-- begin --

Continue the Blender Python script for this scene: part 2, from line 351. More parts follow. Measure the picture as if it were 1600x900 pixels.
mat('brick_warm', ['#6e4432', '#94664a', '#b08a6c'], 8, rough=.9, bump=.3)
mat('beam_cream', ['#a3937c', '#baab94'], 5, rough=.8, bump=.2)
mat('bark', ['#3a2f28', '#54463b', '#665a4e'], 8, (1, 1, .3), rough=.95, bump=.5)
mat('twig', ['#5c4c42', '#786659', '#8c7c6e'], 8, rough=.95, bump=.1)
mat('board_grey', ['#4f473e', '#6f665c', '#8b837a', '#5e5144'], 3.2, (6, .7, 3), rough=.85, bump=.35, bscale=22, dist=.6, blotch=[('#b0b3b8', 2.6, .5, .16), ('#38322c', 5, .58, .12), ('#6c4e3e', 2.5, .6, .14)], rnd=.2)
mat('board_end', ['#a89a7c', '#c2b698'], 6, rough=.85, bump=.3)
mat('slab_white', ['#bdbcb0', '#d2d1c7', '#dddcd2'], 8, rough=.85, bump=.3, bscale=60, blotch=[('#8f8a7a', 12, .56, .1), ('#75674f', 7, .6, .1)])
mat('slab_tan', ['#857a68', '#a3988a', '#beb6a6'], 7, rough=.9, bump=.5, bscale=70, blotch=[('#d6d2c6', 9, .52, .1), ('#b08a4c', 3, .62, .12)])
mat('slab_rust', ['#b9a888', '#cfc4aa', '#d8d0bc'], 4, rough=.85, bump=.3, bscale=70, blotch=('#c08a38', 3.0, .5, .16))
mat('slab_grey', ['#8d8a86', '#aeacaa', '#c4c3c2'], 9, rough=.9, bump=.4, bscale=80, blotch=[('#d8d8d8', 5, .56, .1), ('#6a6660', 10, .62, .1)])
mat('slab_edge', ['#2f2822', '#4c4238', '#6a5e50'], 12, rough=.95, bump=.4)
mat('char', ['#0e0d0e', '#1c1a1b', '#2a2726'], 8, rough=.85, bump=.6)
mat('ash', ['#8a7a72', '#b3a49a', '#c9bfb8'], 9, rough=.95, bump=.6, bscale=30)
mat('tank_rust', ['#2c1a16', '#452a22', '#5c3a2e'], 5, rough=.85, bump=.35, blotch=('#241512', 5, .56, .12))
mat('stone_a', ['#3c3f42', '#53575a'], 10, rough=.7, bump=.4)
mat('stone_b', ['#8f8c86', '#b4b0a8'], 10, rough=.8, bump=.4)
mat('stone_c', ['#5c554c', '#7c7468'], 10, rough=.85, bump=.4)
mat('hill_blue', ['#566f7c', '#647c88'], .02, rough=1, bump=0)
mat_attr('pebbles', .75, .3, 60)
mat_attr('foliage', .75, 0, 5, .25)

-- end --

■ Task instructions: Copy out each line exactly.

■ Solution to this problem:
Continue the Blender Python script for this scene: part 2, from line 351. More parts follow. Measure the picture as if it were 1600x900 pixels.
mat('brick_warm', ['#6e4432', '#94664a', '#b08a6c'], 8, rough=.9, bump=.3)
mat('beam_cream', ['#a3937c', '#baab94'], 5, rough=.8, bump=.2)
mat('bark', ['#3a2f28', '#54463b', '#665a4e'], 8, (1, 1, .3), rough=.95, bump=.5)
mat('twig', ['#5c4c42', '#786659', '#8c7c6e'], 8, rough=.95, bump=.1)
mat('board_grey', ['#4f473e', '#6f665c', '#8b837a', '#5e5144'], 3.2, (6, .7, 3), rough=.85, bump=.35, bscale=22, dist=.6, blotch=[('#b0b3b8', 2.6, .5, .16), ('#38322c', 5, .58, .12), ('#6c4e3e', 2.5, .6, .14)], rnd=.2)
mat('board_end', ['#a89a7c', '#c2b698'], 6, rough=.85, bump=.3)
mat('slab_white', ['#bdbcb0', '#d2d1c7', '#dddcd2'], 8, rough=.85, bump=.3, bscale=60, blotch=[('#8f8a7a', 12, .56, .1), ('#75674f', 7, .6, .1)])
mat('slab_tan', ['#857a68', '#a3988a', '#beb6a6'], 7, rough=.9, bump=.5, bscale=70, blotch=[('#d6d2c6', 9, .52, .1), ('#b08a4c', 3, .62, .12)])
mat('slab_rust', ['#b9a888', '#cfc4aa', '#d8d0bc'], 4, rough=.85, bump=.3, bscale=70, blotch=('#c08a38', 3.0, .5, .16))
mat('slab_grey', ['#8d8a86', '#aeacaa', '#c4c3c2'], 9, rough=.9, bump=.4, bscale=80, blotch=[('#d8d8d8', 5, .56, .1), ('#6a6660', 10, .62, .1)])
mat('slab_edge', ['#2f2822', '#4c4238', '#6a5e50'], 12, rough=.95, bump=.4)
mat('char', ['#0e0d0e', '#1c1a1b', '#2a2726'], 8, rough=.85, bump=.6)
mat('ash', ['#8a7a72', '#b3a49a', '#c9bfb8'], 9, rough=.95, bump=.6, bscale=30)
mat('tank_rust', ['#2c1a16', '#452a22', '#5c3a2e'], 5, rough=.85, bump=.35, blotch=('#241512', 5, .56, .12))
mat('stone_a', ['#3c3f42', '#53575a'], 10, rough=.7, bump=.4)
mat('stone_b', ['#8f8c86', '#b4b0a8'], 10, rough=.8, bump=.4)
mat('stone_c', ['#5c554c', '#7c7468'], 10, rough=.85, bump=.4)
mat('hill_blue', ['#566f7c', '#647c88'], .02, rough=1, bump=0)
mat_attr('pebbles', .75, .3, 60)
mat_attr('foliage', .75, 0, 5, .25)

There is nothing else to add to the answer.